## WHAT YOU ARE ASKED TO DO
Please return nothing but the lines between the line holding "Generate a Blender" and the line holding "COL = scene.collection", both ends included, without the pictures.

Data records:
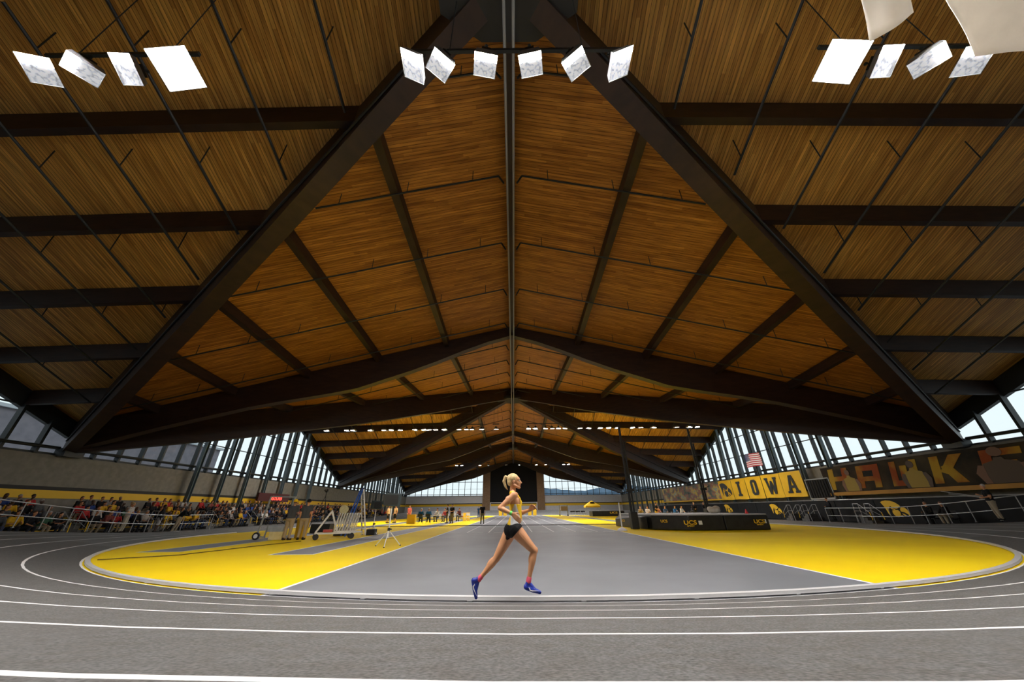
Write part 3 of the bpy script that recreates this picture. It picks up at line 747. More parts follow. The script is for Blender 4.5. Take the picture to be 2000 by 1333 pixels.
def remesh(b, voxel, smooth=4, fac=.5, cut=None):
    """blend overlapping volumes into one continuous skin; returns a mesh"""
    me = bpy.data.meshes.new('tmp'); me.from_pydata(b.v, [], b.f)
    bm = bmesh.new(); bm.from_mesh(me); bmesh.ops.recalc_face_normals(bm, faces=bm.faces); bm.to_mesh(me); bm.free()
    o = bpy.data.objects.new('tmp', me); C.objects.link(o)
    r = o.modifiers.new('r', 'REMESH'); r.mode = 'VOXEL'; r.voxel_size = voxel; r.use_smooth_shade = True
    if smooth: s = o.modifiers.new('s', 'SMOOTH'); s.iterations = smooth; s.factor = fac
    dg = bpy.context.evaluated_depsgraph_get(); dg.update()
    out = bpy.data.meshes.new_from_object(o.evaluated_get(dg))
    bpy.data.objects.remove(o); bpy.data.meshes.remove(me)
    if cut:
        bm = bmesh.new(); bm.from_mesh(out)
        dead = [f for f in bm.faces if not cut(f.calc_center_median())]
        bmesh.ops.delete(bm, geom=dead, context='FACES'); bm.to_mesh(out); bm.free()
    out.polygons.foreach_set('use_smooth', [True] * len(out.polygons))
    return out
def mesh_obj(name, me, mats, parent=None, mfun=None):
    me.name = name; me.materials.clear()
    if not isinstance(mats, (list, tuple)): mats = [mats]
    for m_ in mats: me.materials.append(m_)
    if mfun:
        for p in me.polygons: p.material_index = mfun(p.center)
    o = bpy.data.objects.new(name, me); C.objects.link(o)
    if parent is not None: o.parent = parent
    return o
SKIN = [noisy('skin_fair', (.54, .25, .115), (.62, .30, .15), 5, .5), mat('skin_tan', (.38, .19, .11), .5), mat('skin_dark', (.10, .05, .03), .5)]
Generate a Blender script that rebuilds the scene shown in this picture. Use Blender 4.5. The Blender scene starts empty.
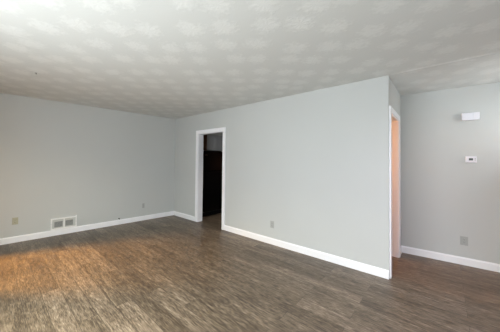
import bpy, bmesh, math, random
from mathutils import Vector, Matrix
from math import sin, cos, pi, radians

scene = bpy.context.scene
COL = scene.collection

# ------------------------------------------------------------------ camera, world, lights, exposure
F_PX, PRINCIPAL_Y = 225.79, 156.455
YAW, ROLL, PITCH = .8569, .0103, .0207
cd = bpy.data.cameras.new('camera')
cam = bpy.data.objects.new('camera', cd)
COL.objects.link(cam)
fw = Vector((sin(YAW)*cos(PITCH), cos(YAW)*cos(PITCH), sin(PITCH)))
rt = Vector((cos(YAW), -sin(YAW), 0)); up = rt.cross(fw)
rt, up = cos(ROLL)*rt + sin(ROLL)*up, -sin(ROLL)*rt + cos(ROLL)*up
m = Matrix.Identity(4)
for i in range(3):
    m[i][0], m[i][1], m[i][2] = rt[i], up[i], -fw[i]
m.translation = Vector((-3.152, -5.3358, 1.384))
cam.matrix_world = m
cd.sensor_width = 36
cd.lens = F_PX*36/500
cd.shift_y = (PRINCIPAL_Y - 166)/500
cd.clip_start = .05
scene.camera = cam

scene.view_settings.view_transform = 'Standard'
scene.view_settings.look = 'None'
scene.view_settings.gamma = 1
scene.view_settings.use_curve_mapping = False
scene.view_settings.exposure = 0.04

world = bpy.data.worlds.new('sky'); scene.world = world
world.use_nodes = True
bg = world.node_tree.nodes['Background']
bg.inputs[0].default_value = (.72, .86, 1, 1); bg.inputs[1].default_value = .12

def area(name, loc, target, sx, sy, power, col):
    l = bpy.data.lights.new(name, 'AREA'); l.shape = 'RECTANGLE'
    l.size, l.size_y, l.energy, l.color = sx, sy, power, col
    o = bpy.data.objects.new(name, l); COL.objects.link(o)
    o.location = loc
    o.rotation_euler = (Vector(target)-Vector(loc)).to_track_quat('-Z', 'Y').to_euler()
    return o
def point(name, loc, power, col, radius):
    l = bpy.data.lights.new(name, 'POINT'); l.energy, l.color, l.shadow_soft_size = power, col, radius
    o = bpy.data.objects.new(name, l); COL.objects.link(o); o.location = loc
    return o
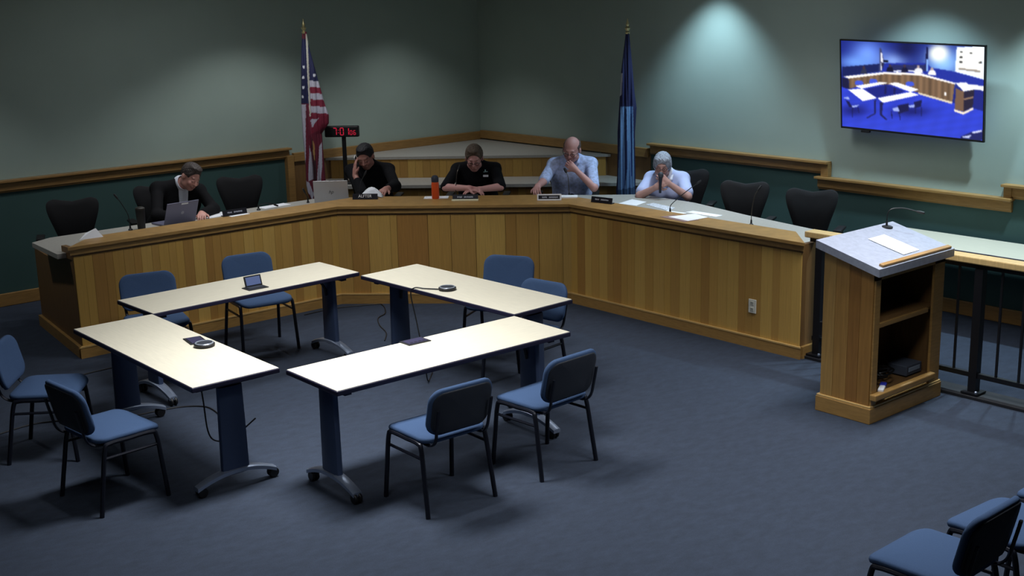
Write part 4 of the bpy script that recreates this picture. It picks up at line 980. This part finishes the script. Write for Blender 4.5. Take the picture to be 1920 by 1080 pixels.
    for s in (-1, 1):
        ank = Vector((s*.13, P.y-.37, .05)); q = SDF(ank-Vector((.09, .25, .06)), ank+Vector((.09, .1, .12)), .012)
        q.cone(ank, ank+Vector((0, -.16, -.012)), .05, .037, k=.02); q.half((0, 0, .002), (0, 0, -1)); q.build('shoe', M_black, t)
    # shirt
    sd = SDF(lo, hi, .0068); torso(sd, .010); cuts = []
    for s in (-1, 1):
        E_, W_ = Vector(arms[s][0]), Vector(arms[s][1])
        if sleeve <= 1:
            ud = (E_-SH[s]).normalized(); e2 = SH[s]+(E_-SH[s])*sleeve; rr = .066 if fem else .058
            sd.cone(SH[s], e2+ud*.02, .060, rr, k=.03); cuts.append((e2+ud*(.062+rr), .062))
        else:
            sd.cone(SH[s], E_, .060, .054, k=.03); w2 = E_+(W_-E_)*(sleeve-1); sd.cone(E_, w2, .058, .042 if sleeve > 1.9 else .05, k=.03)
    sd.cone(hp(0, -.01, -.11)+Vector((0, -.03, .0)), hp(0, -.02, -.0)+Vector((0, -.08, .05)), .05, .06, k=.01, op='sub')
    if top == 'jacket':   # open lapels
        f0 = N+Vector((0, -.10, -.015)); f1 = C+Vector((0, -.16, -.16)); sd.cone(f0, f1, .068, .045, k=.012, op='sub')
        sd.cone(N+Vector((0, -.03, .03)), N+Vector((0, -.14, .0)), .06, .05, k=.01, op='sub')
    else:
        vn = (extras or {}).get('vneck', .03); sd.cone(N+Vector((0, -.05, .045)), N+Vector((0, -.14, -vn)), .050, .022, k=.01, op='sub')
    if extras and 'lapel' in extras: sd.cone(N+Vector((0, -.09, .01)), N+Vector((0, -.105, -.085)), .045, .012, k=.008, op='sub')
    for (cp, cr) in cuts: sd.cone(cp, cp, cr, k=.006, op='sub')
    sh = sd.build('jacket' if top == 'jacket' else 'shirt', top_m, t)
    if top == 'jacket':
        sd = SDF((-.3, -.6, .5), (.3, .3, 1.3), .0068); torso(sd, .003); sd.cone(N+Vector((0, -.04, .04)), N+Vector((0, -.13, -.02)), .048, .03, k=.01, op='sub'); sd.build('shirt', M_cloth('white_shirt', 'dfe4f0'), t)
    if collar:
        q = SDF(N-Vector((.16, .2, .12)), N+Vector((.16, .16, .14)), .006); nd = (hp(0, .02, -.07)-N).normalized()
        q.cone(N, N+nd*.05, .086, .077, k=.01); q.cone(N-nd*.1, N+nd*.14, .070, .067, k=.004, op='sub'); q.cone(N+Vector((0, -.06, .03)), N+Vector((0, -.16, .0)), .034, .05, k=.006, op='sub')
        q.half(N+nd*.055, nd, .004); q.half(N-nd*.03, -nd, .004); q.build('collar', M_cloth('white_shirt', 'dfe4f0') if top == 'jacket' else (extras or {}).get('collar_m', top_m), t)
    if extras and 'lapel' in extras:
        for s in (-1, 1):
            q = SDF(N-Vector((.14, .18, .16)), N+Vector((.14, .06, .08)), .006); pp = [N+Vector((s*.072, -.03, .012)), N+Vector((s*.055, -.076, -.045)), N+Vector((s*.022, -.088, -.105))]
            q.cone(pp[0], pp[1], .014, .017, k=.01); q.cone(pp[1], pp[2], .017, .009, k=.01); q.build('lapel', extras['lapel'], t)
    # hair
    if hair:
        q = SDF(HC-Vector((.19, .19, .19)), HC+Vector((.19, .19, .19)), .0055)
        th_ = {'short': .010, 'bob': .014, 'rim': .006, 'flat': .012}[hair]
        q.ell(hp(0, .016, .032), npv((.077+th_, .096+th_, .09+th_))*hs, MA, .01)
        if hair == 'bob':
            q.ell(hp(0, .03, -.015), npv((.092, .09, .07))*hs, MA, .03); q.ell(hp(.0, -.05, .075), npv((.07, .045, .03))*hs, MA, .02); q.ell(hp(0, -.10, -.05), npv((.068, .085, .095))*hs, MA, .012, 'sub')
        elif hair == 'rim':
            q.ell(hp(0, -.03, .10), npv((.085, .135, .085))*hs, MA, .01, 'sub'); q.ell(hp(0, -.1, -.03), npv((.11, .1, .12))*hs, MA, .01, 'sub')
        else:
            q.ell(hp(0, -.03, .105), npv((.06, .06, .022))*hs, MA, .03); q.ell(hp(0, -.11, -.032), npv((.09, .084, .105))*hs, MA, .012, 'sub')
            for s in (-1, 1): q.ell(hp(s*.09, -.025, -.04), npv((.035, .06, .055))*hs, MA, .01, 'sub')
        q.half(hp(0, 0, -.055 if hair != 'bob' else -.075), Hm_ @ Vector((0, -.25, -1)), .01)
        ho = q.build('hair', mat('hair_'+hair_col, hair_col, .7, noise=.35, nscale=70, stretch=(1, 1, .35)), t)
        hv = ho.data.vertices; co = np.empty(len(hv)*3); hv.foreach_get('co', co); co = co.reshape(-1, 3); nn_ = co-npv(HC); nn_ /= np.linalg.norm(nn_, axis=1)[:, None]
        co += nn_*(.0035*(np.sin(co[:, 0]*210+3*np.sin(co[:, 2]*90))*np.sin(co[:, 1]*190+2)))[:, None]; hv.foreach_set('co', co.ravel()); ho.data.update()
    if extras and 'glasses' in extras:
        mb = MB(); pc = lambda *v: hp(*v)
        for s in (-1, 1):
            mb.tube([pc(s*.032+.022*math.cos(a), -.112+.006*abs(math.cos(a)), -.012+.016*math.sin(a)) for a in np.linspace(0, 2*math.pi, 17)], .0026, 5)
            mb.tube([pc(s*.055, -.106, -.008), pc(s*.08, -.06, -.004), pc(s*.086, .0, .0)], .0024, 5)
        mb.tube([pc(-.011, -.116, -.01), pc(.011, -.116, -.01)], .0024, 5); mb.build('eyeglasses', M_black, t, True)
    return t, hp, Hm_
V3 = lambda *v: Vector(v)
# 1 suited man at the left desk
person('man in dark suit and open white collar writing beside a grey laptop', (5.47, 11.58), -8, (0, .06, .56), (.05, -.13, .84), {-1: (-.16, -.17, 1.0), 1: (.25, -.20, .94)}, (.07, -.22, 1.03), (.125, -.35, 1.115), (27, 14, 22),
       {-1: (V3(-.26, -.44, .78), V3(-.05, -.60, .775), (1, -.2, 0), (.1, 0, 1), 1, (.3, .4, .3)), 1: (V3(.30, -.44, .78), V3(.12, -.61, .785), (-.4, -1, -.12), (0, -.1, 1), -1, (.35, .5, .4))},
       'cb9688', 'short', '3a322e', 'jacket', M_cloth('dark_suit', '101013'), 1.93, extras={'stubble': 1}, brow='2a201c')
# 2 man leaning his cheek on his hand
p = TN(-2.50, 13.30)
T2, hp2, H2 = person('man in black top resting his cheek on his hand with a phone', (p.x, p.y), -45, (0, .05, .56), (.02, -.12, .85), {-1: (-.195, -.17, .965), 1: (.205, -.15, .97)}, (.0, -.19, 1.035), (-.005, -.30, 1.135), (24, -6, -8),
       {-1: (V3(.0, -.60, .79), V3(-.098, -.42, .95), (-.08, .26, 1), (-.85, -.5, 0), 1, (.15, .2, .2)), 1: (V3(.335, -.52, .85), V3(.285, -.80, .862), (-.25, -1, -.1), (.1, -.1, 1), -1, (.5, .6, .5))},
       'b07d70', 'short', '17151a', 'shirt', M_cloth('black_top', '0e0e12'), 1.62, extras={'stubble': 1}, brow='1c1412', hs=1.03)
# 3 man in black polo
p = TN(-1.355, 13.30); M_polo = M_cloth('black_polo', '0f1014')
T3, hp3, H3 = person('man in black polo with folded forearms reading at the middle of the desk', (p.x, p.y), -45, (0, .05, .56), (0, -.13, .85), {-1: (-.20, -.17, .965), 1: (.20, -.17, .965)}, (0, -.21, 1.03), (0, -.33, 1.11), (22, 0, 2),
       {-1: (V3(-.285, -.52, .83), V3(-.02, -.72, .85), (1, -.25, -.15), (.1, -.3, 1), 1, (.2, .4, .3)), 1: (V3(.285, -.52, .83), V3(.08, -.68, .83), (-1, -.35, .0), (0, -.1, 1), -1, (.15, .3, .3))},
       'd39c94', 'flat', '5e4f42', 'shirt', M_polo, .92, extras={'glasses': 1, 'vneck': .06}, brow='6a4a40', hs=1.05)
MB().box((.115, -.325, .915), (.055, .006, .022), bev=.002, M=Matrix.Rotation(R(-20), 3, 'X')).build('name_badge', M_white, T3)
mb = MB(); Mr = Matrix.Rotation(R(-20), 3, 'X')
mb.box((.11, -.31, .966), (.01, .006, .026), M=Mr); mb.box((.122, -.311, .958), (.026, .006, .008), M=Mr); mb.box((.10, -.311, .955), (.02, .006, .006), M=Mr); mb.build('chest_emblem', mat('emblem_teal', '9fc4c0', .6), T3)
# 4 bald man
p = TN(-.345, 13.28); M_pat = mat('cloth_blue_pattern', 'b8c5ea', .9, noise=.28, nscale=34, spec=.2, bump=.5)
T4, hp4, H4 = person('bald man in light blue patterned shirt holding his chin', (p.x, p.y), -45, (0, .05, .56), (-.01, -.06, .88), {-1: (-.195, -.08, .995), 1: (.205, -.08, 1.0)}, (.01, -.11, 1.07), (.005, -.20, 1.17), (18, 4, -12),
       {-1: (V3(-.29, -.42, .865), V3(-.335, -.66, .855), (-.1, -1, -.2), (-.3, 0, 1), 1, (.6, .8, .6)), 1: (V3(.235, -.50, .81), V3(.045, -.40, .985), (-.75, .1, .6), (0, -1, .1), -1, (.7, .8, .6))},
       'cc9890', 'rim', '5a4c48', 'shirt', M_pat, .86, extras={'glasses': 1, 'vneck': .09, 'lapel': M_pat}, brow='6a5048', hs=1.06)
# 5 grey-haired person with microphone
M_wht = M_cloth('pale_blue_blouse', 'c2ccf2', bump=.6, nscale=14)
T5, hp5, H5 = person('grey-haired person in a white short-sleeved blouse holding a microphone', (9.60, 8.67), -56, (0, .06, .52), (0, -.10, .78), {-1: (-.165, -.13, .895), 1: (.165, -.13, .895)}, (0, -.16, .945), (-.03, -.25, 1.05), (12, 3, 4),
       {-1: (V3(-.235, -.40, .755), V3(-.055, -.47, .86), (.75, -.1, .45), (-.3, -1, 0), 1, (.6, .8, .6)), 1: (V3(.25, -.40, .755), V3(.055, -.445, .90), (-.7, -.15, .55), (.3, -1, 0), -1, (.6, .8, .6))},
       'bd9288', 'bob', '9aa0ac', 'shirt', M_wht, .70, extras={'glasses': 1, 'vneck': .13, 'lapel': M_cloth('white_collar', 'e6e8f4'), 'collar_m': M_cloth('white_collar', 'e6e8f4')}, brow='5a4a48', fem=True, hs=.98, trousers='2a3048')
c_, s_ = math.cos(R(-56)), math.sin(R(-56))
def from5(v): return Vector((9.60+v[0]*c_-v[1]*s_, 8.67+v[0]*s_+v[1]*c_, .15+v[2]))
t = thing('handheld_microphone', 'dark handheld microphone held by the grey-haired person', 'microphone', from5((-.012, -.51, .805)), R(-56))
MB().tube([(0, 0, 0), (0, .01, .08), (0, .03, .155)], [.012, .014, .019], 10).build('handle', mat('mic_grey', '2b2f3a', .4, metal=.3), t, True)
MB().lathe([(.018, -.025), (.027, -.01), (.028, .006), (.022, .022), (.008, .03)], (0, .035, .175), 14).build('mesh_head', mat('mic_mesh', '3a4048', .6), t, True)
# phone held to the ear by the leaning man
p = TN(-2.50, 13.30); c2, s2 = math.cos(R(-45)), math.sin(R(-45)); v = hp2(-.102, -.02, -.02)
ph = thing('mobile_phone', 'white phone between the leaning man\'s hand and cheek', 'phone', (p.x+v.x*c2-v.y*s2, p.y+v.x*s2+v.y*c2, .15+v.z), R(-45))
o = MB().box((0, 0, 0), (.010, .05, .09), bev=.004).build('case', M_white, ph); o.rotation_euler = (R(30), R(-12), R(-8))
o2 = MB().box((.0055, 0, 0), (.001, .044, .08)).build('glass', M_black, o)
v = V3(.185, -1.05, .74); mb = MB()
vs = []; 
for i_ in range(9):
    for j in range(2): vs.append((-.13+.24*i_/8, (.06 if j else -.03)+.0, .002+.095*math.sin(math.pi*i_/8)*(1 if j else .25)))
fs = [(2*i_, 2*i_+2, 2*i_+3, 2*i_+1) for i_ in range(8)]
mb.add(vs, fs); o = mb.build('paper_sheet', M_white, None, True, loc=(p.x+v.x*c2-v.y*s2, p.y+v.x*s2+v.y*c2, ZC), rz=R(-45), label='curled white page turned by the man leaning on his hand', cat='paper')
md = o.modifiers.new('thick', 'SOLIDIFY'); md.thickness = .001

## CORRECT OUTPUT
Generate a Blender script that rebuilds the scene shown in this picture. Use Blender 4.5. The Blender scene starts empty.
import bpy, bmesh, math, random
from mathutils import Vector, Matrix
from math import sin, cos, pi, radians

scene = bpy.context.scene
COL = scene.collection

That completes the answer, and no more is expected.